Write the data out again exactly, with no pictures.
--- START OF Collected data ---
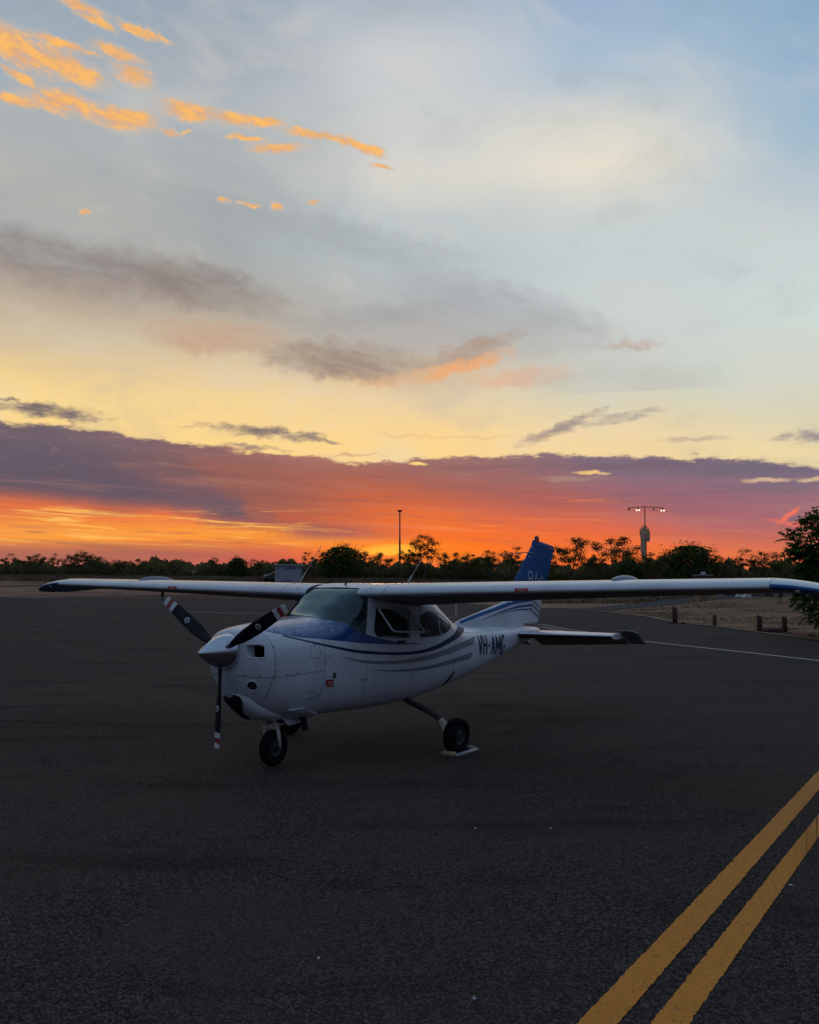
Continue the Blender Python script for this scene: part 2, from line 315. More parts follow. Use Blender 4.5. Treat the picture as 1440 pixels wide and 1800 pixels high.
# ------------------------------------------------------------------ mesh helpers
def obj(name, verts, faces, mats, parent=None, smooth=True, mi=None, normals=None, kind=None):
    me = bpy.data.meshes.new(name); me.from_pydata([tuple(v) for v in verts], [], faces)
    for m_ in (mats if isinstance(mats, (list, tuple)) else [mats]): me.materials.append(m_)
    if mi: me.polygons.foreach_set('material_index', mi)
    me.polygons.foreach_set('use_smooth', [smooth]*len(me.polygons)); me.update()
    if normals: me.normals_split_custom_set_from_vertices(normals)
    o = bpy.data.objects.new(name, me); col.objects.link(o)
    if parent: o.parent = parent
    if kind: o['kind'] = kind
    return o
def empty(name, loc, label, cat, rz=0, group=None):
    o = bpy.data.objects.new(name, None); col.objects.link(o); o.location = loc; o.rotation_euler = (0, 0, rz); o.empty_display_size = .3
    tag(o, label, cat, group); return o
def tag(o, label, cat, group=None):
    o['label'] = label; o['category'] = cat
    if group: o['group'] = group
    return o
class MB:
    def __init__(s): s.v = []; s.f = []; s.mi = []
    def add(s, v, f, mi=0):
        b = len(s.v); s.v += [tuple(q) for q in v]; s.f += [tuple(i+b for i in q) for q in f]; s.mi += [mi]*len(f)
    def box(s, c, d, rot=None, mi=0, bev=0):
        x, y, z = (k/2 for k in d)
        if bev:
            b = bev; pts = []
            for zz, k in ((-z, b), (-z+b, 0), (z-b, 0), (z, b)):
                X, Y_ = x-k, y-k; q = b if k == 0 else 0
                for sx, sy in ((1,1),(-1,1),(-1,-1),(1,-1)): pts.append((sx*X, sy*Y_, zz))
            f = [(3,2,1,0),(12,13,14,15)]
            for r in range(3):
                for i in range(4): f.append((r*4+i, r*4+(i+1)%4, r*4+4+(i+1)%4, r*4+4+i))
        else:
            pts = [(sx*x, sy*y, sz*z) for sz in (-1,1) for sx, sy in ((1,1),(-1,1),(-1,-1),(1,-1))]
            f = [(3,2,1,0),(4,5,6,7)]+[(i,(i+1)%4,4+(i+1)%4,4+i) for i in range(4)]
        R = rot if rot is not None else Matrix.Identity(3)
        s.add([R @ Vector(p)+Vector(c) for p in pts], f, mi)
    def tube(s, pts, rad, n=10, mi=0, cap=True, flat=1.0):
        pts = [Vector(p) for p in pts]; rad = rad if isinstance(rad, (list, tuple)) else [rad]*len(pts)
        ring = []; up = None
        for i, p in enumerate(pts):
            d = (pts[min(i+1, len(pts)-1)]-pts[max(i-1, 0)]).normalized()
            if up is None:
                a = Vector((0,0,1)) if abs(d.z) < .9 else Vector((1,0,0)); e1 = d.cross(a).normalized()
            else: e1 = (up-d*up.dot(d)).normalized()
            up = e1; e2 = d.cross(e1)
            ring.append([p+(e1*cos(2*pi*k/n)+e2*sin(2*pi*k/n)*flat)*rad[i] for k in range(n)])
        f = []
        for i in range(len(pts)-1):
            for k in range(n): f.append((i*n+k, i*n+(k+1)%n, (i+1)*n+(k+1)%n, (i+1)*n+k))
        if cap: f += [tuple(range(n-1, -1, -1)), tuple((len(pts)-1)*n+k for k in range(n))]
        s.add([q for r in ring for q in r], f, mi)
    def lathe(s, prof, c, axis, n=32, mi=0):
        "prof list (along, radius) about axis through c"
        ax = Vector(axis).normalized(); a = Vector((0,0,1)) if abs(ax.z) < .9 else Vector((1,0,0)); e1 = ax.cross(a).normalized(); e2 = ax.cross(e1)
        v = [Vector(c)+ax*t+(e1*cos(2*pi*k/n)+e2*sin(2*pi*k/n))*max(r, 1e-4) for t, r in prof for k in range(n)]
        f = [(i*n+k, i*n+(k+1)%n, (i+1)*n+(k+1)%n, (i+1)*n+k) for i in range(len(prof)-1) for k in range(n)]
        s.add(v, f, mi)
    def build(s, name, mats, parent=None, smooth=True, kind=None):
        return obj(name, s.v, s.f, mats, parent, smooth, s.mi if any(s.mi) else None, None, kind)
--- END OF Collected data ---
◆ **Final answer**
Continue the Blender Python script for this scene: part 2, from line 315. More parts follow. Use Blender 4.5. Treat the picture as 1440 pixels wide and 1800 pixels high.
# ------------------------------------------------------------------ mesh helpers
def obj(name, verts, faces, mats, parent=None, smooth=True, mi=None, normals=None, kind=None):
    me = bpy.data.meshes.new(name); me.from_pydata([tuple(v) for v in verts], [], faces)
    for m_ in (mats if isinstance(mats, (list, tuple)) else [mats]): me.materials.append(m_)
    if mi: me.polygons.foreach_set('material_index', mi)
    me.polygons.foreach_set('use_smooth', [smooth]*len(me.polygons)); me.update()
    if normals: me.normals_split_custom_set_from_vertices(normals)
    o = bpy.data.objects.new(name, me); col.objects.link(o)
    if parent: o.parent = parent
    if kind: o['kind'] = kind
    return o
def empty(name, loc, label, cat, rz=0, group=None):
    o = bpy.data.objects.new(name, None); col.objects.link(o); o.location = loc; o.rotation_euler = (0, 0, rz); o.empty_display_size = .3
    tag(o, label, cat, group); return o
def tag(o, label, cat, group=None):
    o['label'] = label; o['category'] = cat
    if group: o['group'] = group
    return o
class MB:
    def __init__(s): s.v = []; s.f = []; s.mi = []
    def add(s, v, f, mi=0):
        b = len(s.v); s.v += [tuple(q) for q in v]; s.f += [tuple(i+b for i in q) for q in f]; s.mi += [mi]*len(f)
    def box(s, c, d, rot=None, mi=0, bev=0):
        x, y, z = (k/2 for k in d)
        if bev:
            b = bev; pts = []
            for zz, k in ((-z, b), (-z+b, 0), (z-b, 0), (z, b)):
                X, Y_ = x-k, y-k; q = b if k == 0 else 0
                for sx, sy in ((1,1),(-1,1),(-1,-1),(1,-1)): pts.append((sx*X, sy*Y_, zz))
            f = [(3,2,1,0),(12,13,14,15)]
            for r in range(3):
                for i in range(4): f.append((r*4+i, r*4+(i+1)%4, r*4+4+(i+1)%4, r*4+4+i))
        else:
            pts = [(sx*x, sy*y, sz*z) for sz in (-1,1) for sx, sy in ((1,1),(-1,1),(-1,-1),(1,-1))]
            f = [(3,2,1,0),(4,5,6,7)]+[(i,(i+1)%4,4+(i+1)%4,4+i) for i in range(4)]
        R = rot if rot is not None else Matrix.Identity(3)
        s.add([R @ Vector(p)+Vector(c) for p in pts], f, mi)
    def tube(s, pts, rad, n=10, mi=0, cap=True, flat=1.0):
        pts = [Vector(p) for p in pts]; rad = rad if isinstance(rad, (list, tuple)) else [rad]*len(pts)
        ring = []; up = None
        for i, p in enumerate(pts):
            d = (pts[min(i+1, len(pts)-1)]-pts[max(i-1, 0)]).normalized()
            if up is None:
                a = Vector((0,0,1)) if abs(d.z) < .9 else Vector((1,0,0)); e1 = d.cross(a).normalized()
            else: e1 = (up-d*up.dot(d)).normalized()
            up = e1; e2 = d.cross(e1)
            ring.append([p+(e1*cos(2*pi*k/n)+e2*sin(2*pi*k/n)*flat)*rad[i] for k in range(n)])
        f = []
        for i in range(len(pts)-1):
            for k in range(n): f.append((i*n+k, i*n+(k+1)%n, (i+1)*n+(k+1)%n, (i+1)*n+k))
        if cap: f += [tuple(range(n-1, -1, -1)), tuple((len(pts)-1)*n+k for k in range(n))]
        s.add([q for r in ring for q in r], f, mi)
    def lathe(s, prof, c, axis, n=32, mi=0):
        "prof list (along, radius) about axis through c"
        ax = Vector(axis).normalized(); a = Vector((0,0,1)) if abs(ax.z) < .9 else Vector((1,0,0)); e1 = ax.cross(a).normalized(); e2 = ax.cross(e1)
        v = [Vector(c)+ax*t+(e1*cos(2*pi*k/n)+e2*sin(2*pi*k/n))*max(r, 1e-4) for t, r in prof for k in range(n)]
        f = [(i*n+k, i*n+(k+1)%n, (i+1)*n+(k+1)%n, (i+1)*n+k) for i in range(len(prof)-1) for k in range(n)]
        s.add(v, f, mi)
    def build(s, name, mats, parent=None, smooth=True, kind=None):
        return obj(name, s.v, s.f, mats, parent, smooth, s.mi if any(s.mi) else None, None, kind)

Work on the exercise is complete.